The government plans to rely solely on Japanese technology in developing four intelligence satellites to be launched by 2002, Chief Cabinet Secretary Hiromu Nonaka said Thursday.

The top government spokesman told a regular news conference that the government also has set up a committee to further promote the introduction of intelligence satellites to ensure Japan’s national security.

Following the launch last August of a North Korean rocket, part of which flew over Japanese territory, Japan has begun studying the possibility of developing four satellites for reconnaissance and to collect data on weather, the environment and natural resources. “We decided to develop the satellites using Japanese technology because those satellites will be launched for the main purpose of gathering necessary data for Japan’s national security,” he said. “Considering Japan’s ability to develop satellites and their management, developing them based on Japanese technology would serve the best interests of the nation.”

Nonaka said that technology currently held by the National Space Development Agency of Japan will be sufficient, and if any trouble occurs with the satellites, the government will be able to cope with the problems swiftly.

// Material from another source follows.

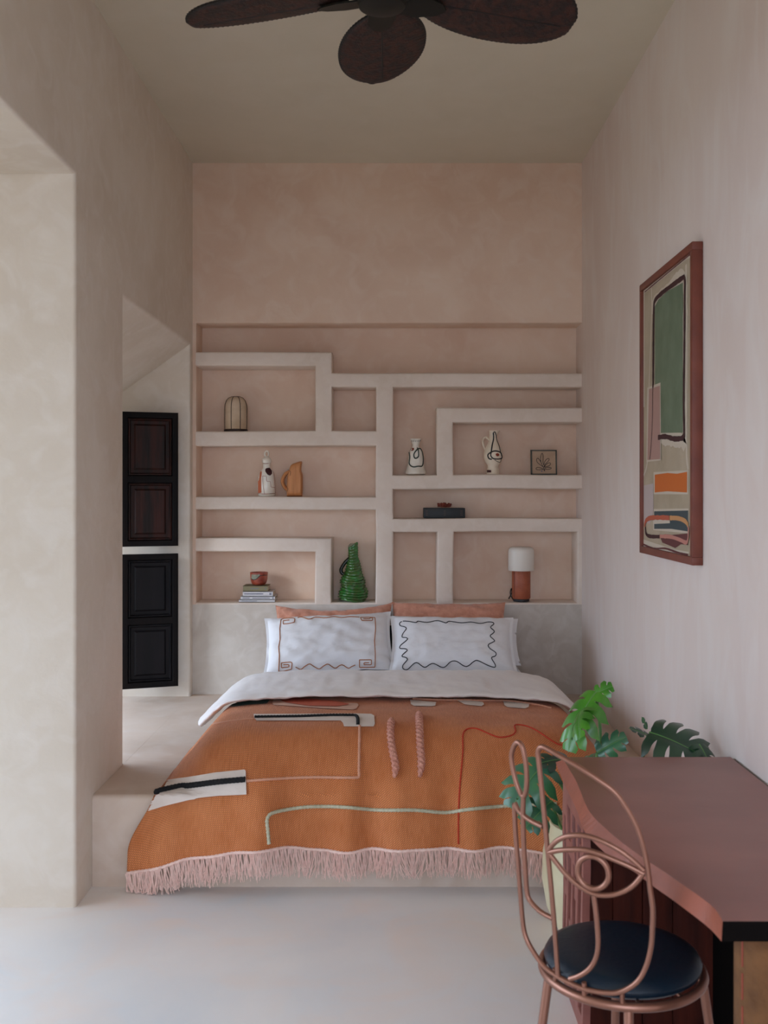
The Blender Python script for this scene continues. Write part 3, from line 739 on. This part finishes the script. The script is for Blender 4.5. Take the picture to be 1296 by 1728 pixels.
# white bottle with ring stopper
z0 = SZ(838); c = at(450, 0, YS); c.z = z0
t = thing('bottle', c, 'white ceramic bottle with ring stopper and orange panel, beside the clay jug', 'bottle')
prof = [(.046, 0), (.052, .006), (.056, .03), (.0565, .07), (.052, .115), (.043, .150), (.027, .168), (.0225, .175), (.0225, .205)]
bd = obj('bottle_body', LT(prof, c, 40), M_CLAYW, t); tr = bvh_of(bd)
obj('bottle_stopper', LT([(.022, .205), (.026, .207), (.0285, .22), (.026, .232), (.018, .240), (.012, .245)], c, 28), M_CLAYW, t)
obj('stopper_ring', TB([c+Vector((.012*math.cos(a), 0, .262+.0185*math.sin(a))) for a in [2*PI*i/20 for i in range(20)]], .0055, 8, closed=True), M_CLAYW, t)
k = 110/1296
cp = lambda L: [(420+x*k, 740+y*k) for x, y in L]
dots('painted_panel', t, tr, cp([(225, 585), (268, 595), (245, 800), (252, 1080), (165, 1085), (163, 850), (185, 690)]), .002, M_BRICK)
dots('painted_oval', t, tr, cp([(350, 590), (405, 580), (455, 640), (460, 700), (420, 742), (370, 720), (325, 655), (325, 610)]), .002, M_MAR)
paintline('painted_line', t, tr, cp([(275, 745), (345, 748), (352, 850), (430, 858), (438, 965), (510, 975)]), .0011, M_RUST, 0)
paintline('painted_line', t, tr, cp([(275, 745), (285, 950), (310, 1100)]), .0011, M_RUST, 0)
paintline('painted_line', t, tr, cp([(170, 1090), (300, 1105), (520, 1088)]), .0014, M_RUST, 0)
paintline('painted_line', t, tr, cp([(262, 495), (330, 505), (390, 495)]), .0014, M_RUST, 0)
paintline('painted_line', t, tr, cp([(455, 570), (490, 680), (510, 850), (520, 1080)]), .0011, M_RUST, 3)
# orange clay jug, cut-out handle
z0 = SZ(838); c = at(495, 0, YS); c.z = z0
t = thing('jug', c, 'orange-brown clay jug with slanted spout and looped handle', 'jug')
jp = lambda x, y: (at(420+x*k, 0, YS).x, z0+(1146-y)*k*YS/F)
body = [jp(*q) for q in cr2([(760, 1146), (755, 1050), (762, 900), (770, 760), (800, 640), (815, 580), (850, 510), (930, 475), (1050, 445), (1045, 540), (1040, 625), (1068, 720), (1072, 900), (1068, 1040), (1060, 1146)], 3)]
def rounded(bm, out, th, Y0, inset=.010):
    """thick body with an eased edge, outline in x,z"""
    cx = sum(p[0] for p in out)/len(out); cz = sum(p[1] for p in out)/len(out); rings = []
    for f, d in ((1-inset*7, -th/2), (1-inset*3, -th/2*.86), (1-inset*.8, -th/2*.55), (1, 0), (1-inset*.8, th/2*.55), (1-inset*3, th/2*.86), (1-inset*7, th/2)):
        rings.append([bm.verts.new((cx+(x-cx)*f, Y0+d, max(z0, cz+(z-cz)*f))) for x, z in out])
    n = len(out)
    for A, C in zip(rings, rings[1:]):
        for i in range(n): bm.faces.new((A[i], A[(i+1) % n], C[(i+1) % n], C[i]))
    bm.faces.new(rings[0]); bm.faces.new(list(reversed(rings[-1]))); bmesh.ops.recalc_face_normals(bm, faces=bm.faces); return bm
obj('jug_body', rounded(bmesh.new(), body, .085, YS, .03), M_WOODJ, t)
hx = [jp(*q) for q in ((810, 650), (740, 690), (690, 760), (668, 840), (690, 920), (735, 985), (790, 1020))]
bm = TB(resample(catmull([(x, 0, z) for x, z in hx], 6), .004), lambda q: .011, 8)
for v in bm.verts: v.co.y = YS-.004+v.co.y*1.1
obj('jug_handle', bm, M_WOODJ, t)
M_WOODD = mat('dark clay line', '#4a2416', .7)
obj('incised_line', TB([Vector((*jp(x, y), 0)).xzy+Vector((0, YS-.044, 0)) for x, y in ((790, 615), (845, 655), (832, 735))], .0012, 5), M_WOODD, t)
obj('incised_line', TB([Vector((*jp(x, y), 0)).xzy+Vector((0, YS-.044, 0)) for x, y in ((758, 715), (735, 800), (745, 920), (795, 995), (770, 1045))], .0012, 5), M_WOODD, t)
# books and cup
t0 = SZ(1017)
z = t0
gb = 'books stacked under the red cup'
def book(x0p, x1p, hpx, m, label, dep, marks, yoff=0):
    global z
    h = hpx*YB/F; x0, x1 = at(x0p, 0, YB+.03).x, at(x1p, 0, YB+.03).x; y0 = YB+.028+yoff; y1 = y0+dep
    t = thing('book', ((x0+x1)/2, (y0+y1)/2, z), label, 'book', gb)
    bm = bmesh.new(); e = .0022
    box(bm, x0, x1, y0, y1, z, z+e); box(bm, x0, x1, y0, y1, z+h-e, z+h); box(bm, x0, x1, y0, y0+e, z, z+h)
    obj('book_cover', bm, m, t, smooth=False)
    obj('book_pages', B(x0+.003, x1-.003, y0+e, y1-.003, z+e, z+h-e), M_PAGES, t, smooth=False)
    for a, b, q in marks:
        obj('spine_print', B(lerp(x0, x1, a), lerp(x0, x1, b), y0-.0006, y0, z+h*(.5-q), z+h*(.5+q)), M_PRINT, t, smooth=False)
    z += h
book(403, 464, 4.2, M_BOOKW, 'thin white book at the bottom of the stack under the cup', .15, [(.08, .5, .1)])
book(406, 464, 5.6, M_BOOKW, 'white book with grey spine print, second from the bottom of the stack', .155, [(.06, .26, .12), (.34, .85, .12), (.92, .96, .2)], .0015)
book(409.5, 460.5, 8.2, M_BOOKW, 'thicker white book lying directly under the olive one', .15, [(.05, .68, .1), (.88, .95, .2)], .004)
book(410, 452, 9.6, M_OLIVE, 'olive green book at the top of the stack, under the red cup', .13, [(.3, .62, .06), (.88, .92, .12)], .006)
cc = at(437, 0, YB+.085); c = Vector((cc.x, cc.y, z))
t = thing('cup', c, 'brick red cup with a grey glazed patch on the stacked books', 'cup')
oc = [(.028, 0), (.036, .003), (.046, .016), (.051, .035), (.053, .060), (.0545, .079), (.052, .080), (.049, .074), (.044, .03), (.02, .012)]
cb = obj('cup_body', LT(oc, c, 40, fn=lambda a, r, z: (r*(1+.02*math.sin(2*a+1)), z)), M_CUP, t); tr = bvh_of(cb)
k2 = 100/1296
dots('glaze_patch', t, tr, [(390+x*k2, 950+y*k2) for x, y in ((446, 250), (530, 255), (640, 250), (600, 300), (560, 340), (510, 362), (470, 352), (443, 340))], 0, M_CUPG)
paintline('glaze_drip', t, tr, [(390+x*k2, 950+y*k2) for x, y in ((446, 345), (490, 368), (560, 348), (620, 288), (700, 268), (780, 264))], .002, M_INK, 4)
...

Although the U.S. has cutting-edge technology to develop optical sensors with a resolution power greater than 0.15 sq. meter, Nonaka said optical sensors that can resolve images as small as 1 sq. meter, which can be developed by Japanese technology, will be sufficient to gather necessary data.

However, Nonaka added that Japan is ready to purchase parts necessary for satellite development and technology for data analysis from the U.S. and other countries.